**WORK REQUIRED**
Copy exactly, please, the lines of the data from its start through the line containing "return [(x *".

'''

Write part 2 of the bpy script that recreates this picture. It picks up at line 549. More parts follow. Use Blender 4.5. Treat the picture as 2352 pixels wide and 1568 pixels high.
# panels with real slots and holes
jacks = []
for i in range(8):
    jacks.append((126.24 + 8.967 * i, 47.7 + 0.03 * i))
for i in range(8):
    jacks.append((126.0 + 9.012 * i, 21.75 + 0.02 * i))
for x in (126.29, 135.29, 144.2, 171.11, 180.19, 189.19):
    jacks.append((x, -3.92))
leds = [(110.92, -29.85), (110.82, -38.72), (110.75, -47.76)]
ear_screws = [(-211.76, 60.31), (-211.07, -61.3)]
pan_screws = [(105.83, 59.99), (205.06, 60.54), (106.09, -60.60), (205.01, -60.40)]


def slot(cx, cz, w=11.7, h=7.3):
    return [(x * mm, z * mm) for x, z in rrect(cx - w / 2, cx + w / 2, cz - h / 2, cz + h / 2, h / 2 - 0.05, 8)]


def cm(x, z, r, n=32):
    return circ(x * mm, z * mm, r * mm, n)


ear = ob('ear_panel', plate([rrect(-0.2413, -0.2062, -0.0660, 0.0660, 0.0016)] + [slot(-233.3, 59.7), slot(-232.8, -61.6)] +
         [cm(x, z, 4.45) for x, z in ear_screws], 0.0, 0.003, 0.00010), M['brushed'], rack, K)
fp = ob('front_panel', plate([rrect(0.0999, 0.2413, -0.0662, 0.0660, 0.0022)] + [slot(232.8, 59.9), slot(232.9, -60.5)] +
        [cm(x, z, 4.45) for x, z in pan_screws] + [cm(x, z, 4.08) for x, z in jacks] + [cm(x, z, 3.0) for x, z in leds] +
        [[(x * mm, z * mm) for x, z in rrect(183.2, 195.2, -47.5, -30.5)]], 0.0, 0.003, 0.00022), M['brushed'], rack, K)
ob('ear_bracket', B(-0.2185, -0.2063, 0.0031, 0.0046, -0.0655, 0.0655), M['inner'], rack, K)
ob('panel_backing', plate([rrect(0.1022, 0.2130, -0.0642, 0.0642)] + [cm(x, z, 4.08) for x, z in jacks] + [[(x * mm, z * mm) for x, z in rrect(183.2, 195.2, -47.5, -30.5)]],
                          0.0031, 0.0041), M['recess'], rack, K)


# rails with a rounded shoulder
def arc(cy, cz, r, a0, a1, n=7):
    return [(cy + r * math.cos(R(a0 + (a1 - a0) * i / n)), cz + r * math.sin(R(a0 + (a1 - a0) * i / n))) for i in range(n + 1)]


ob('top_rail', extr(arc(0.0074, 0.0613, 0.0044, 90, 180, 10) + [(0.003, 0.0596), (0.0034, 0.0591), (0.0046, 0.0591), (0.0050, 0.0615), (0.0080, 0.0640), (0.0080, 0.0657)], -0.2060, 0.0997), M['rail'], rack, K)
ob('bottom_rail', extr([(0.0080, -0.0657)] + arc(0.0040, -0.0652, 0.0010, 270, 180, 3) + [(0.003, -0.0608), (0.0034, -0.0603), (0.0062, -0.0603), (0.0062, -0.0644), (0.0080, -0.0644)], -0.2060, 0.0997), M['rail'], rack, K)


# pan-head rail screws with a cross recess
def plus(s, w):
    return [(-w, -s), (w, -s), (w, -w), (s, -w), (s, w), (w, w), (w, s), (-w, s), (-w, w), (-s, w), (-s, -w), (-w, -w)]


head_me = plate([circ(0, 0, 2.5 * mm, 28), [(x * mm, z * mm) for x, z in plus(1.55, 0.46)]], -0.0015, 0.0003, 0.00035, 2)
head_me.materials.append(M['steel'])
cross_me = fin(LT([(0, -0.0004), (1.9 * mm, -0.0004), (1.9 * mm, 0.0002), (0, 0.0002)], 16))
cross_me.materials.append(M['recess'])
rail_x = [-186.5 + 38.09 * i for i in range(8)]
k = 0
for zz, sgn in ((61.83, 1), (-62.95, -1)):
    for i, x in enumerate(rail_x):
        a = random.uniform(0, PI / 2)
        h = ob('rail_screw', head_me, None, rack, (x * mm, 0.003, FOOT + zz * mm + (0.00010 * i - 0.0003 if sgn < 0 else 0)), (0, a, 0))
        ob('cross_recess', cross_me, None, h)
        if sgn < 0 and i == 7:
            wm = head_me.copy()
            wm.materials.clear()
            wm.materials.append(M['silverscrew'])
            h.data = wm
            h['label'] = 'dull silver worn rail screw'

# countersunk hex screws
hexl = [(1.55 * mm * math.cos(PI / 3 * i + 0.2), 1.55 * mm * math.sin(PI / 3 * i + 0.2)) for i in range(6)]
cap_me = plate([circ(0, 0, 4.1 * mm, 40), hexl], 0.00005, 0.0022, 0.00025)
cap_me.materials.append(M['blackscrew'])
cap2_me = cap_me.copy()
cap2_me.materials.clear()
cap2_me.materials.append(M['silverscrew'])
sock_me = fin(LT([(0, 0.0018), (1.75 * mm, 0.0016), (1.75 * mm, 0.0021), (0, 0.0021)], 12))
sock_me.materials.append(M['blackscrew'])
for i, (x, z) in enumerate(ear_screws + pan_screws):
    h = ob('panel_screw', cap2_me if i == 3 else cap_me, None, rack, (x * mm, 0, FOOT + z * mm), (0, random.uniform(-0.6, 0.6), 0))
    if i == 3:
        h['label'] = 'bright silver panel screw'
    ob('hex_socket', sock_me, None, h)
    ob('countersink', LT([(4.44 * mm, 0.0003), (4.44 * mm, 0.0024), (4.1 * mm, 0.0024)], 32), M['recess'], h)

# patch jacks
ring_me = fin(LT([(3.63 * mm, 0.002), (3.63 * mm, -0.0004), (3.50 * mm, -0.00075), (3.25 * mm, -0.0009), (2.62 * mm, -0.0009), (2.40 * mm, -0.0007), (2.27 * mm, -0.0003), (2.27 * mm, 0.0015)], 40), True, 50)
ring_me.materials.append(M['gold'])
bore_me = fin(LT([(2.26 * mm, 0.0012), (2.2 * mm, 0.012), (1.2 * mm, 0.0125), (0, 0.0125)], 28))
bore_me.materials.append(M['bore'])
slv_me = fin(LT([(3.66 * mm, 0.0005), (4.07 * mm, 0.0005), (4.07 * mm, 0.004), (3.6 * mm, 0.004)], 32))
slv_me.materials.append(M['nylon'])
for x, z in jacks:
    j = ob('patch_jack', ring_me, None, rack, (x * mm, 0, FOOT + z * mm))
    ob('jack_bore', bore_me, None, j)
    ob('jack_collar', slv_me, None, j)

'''

**ANSWER TO THE TASK**
Write part 2 of the bpy script that recreates this picture. It picks up at line 549. More parts follow. Use Blender 4.5. Treat the picture as 2352 pixels wide and 1568 pixels high.
# panels with real slots and holes
jacks = []
for i in range(8):
    jacks.append((126.24 + 8.967 * i, 47.7 + 0.03 * i))
for i in range(8):
    jacks.append((126.0 + 9.012 * i, 21.75 + 0.02 * i))
for x in (126.29, 135.29, 144.2, 171.11, 180.19, 189.19):
    jacks.append((x, -3.92))
leds = [(110.92, -29.85), (110.82, -38.72), (110.75, -47.76)]
ear_screws = [(-211.76, 60.31), (-211.07, -61.3)]
pan_screws = [(105.83, 59.99), (205.06, 60.54), (106.09, -60.60), (205.01, -60.40)]


def slot(cx, cz, w=11.7, h=7.3):
    return [(x * mm, z * mm) for x, z in rrect(cx - w / 2, cx + w / 2, cz - h / 2, cz + h / 2, h / 2 - 0.05, 8)]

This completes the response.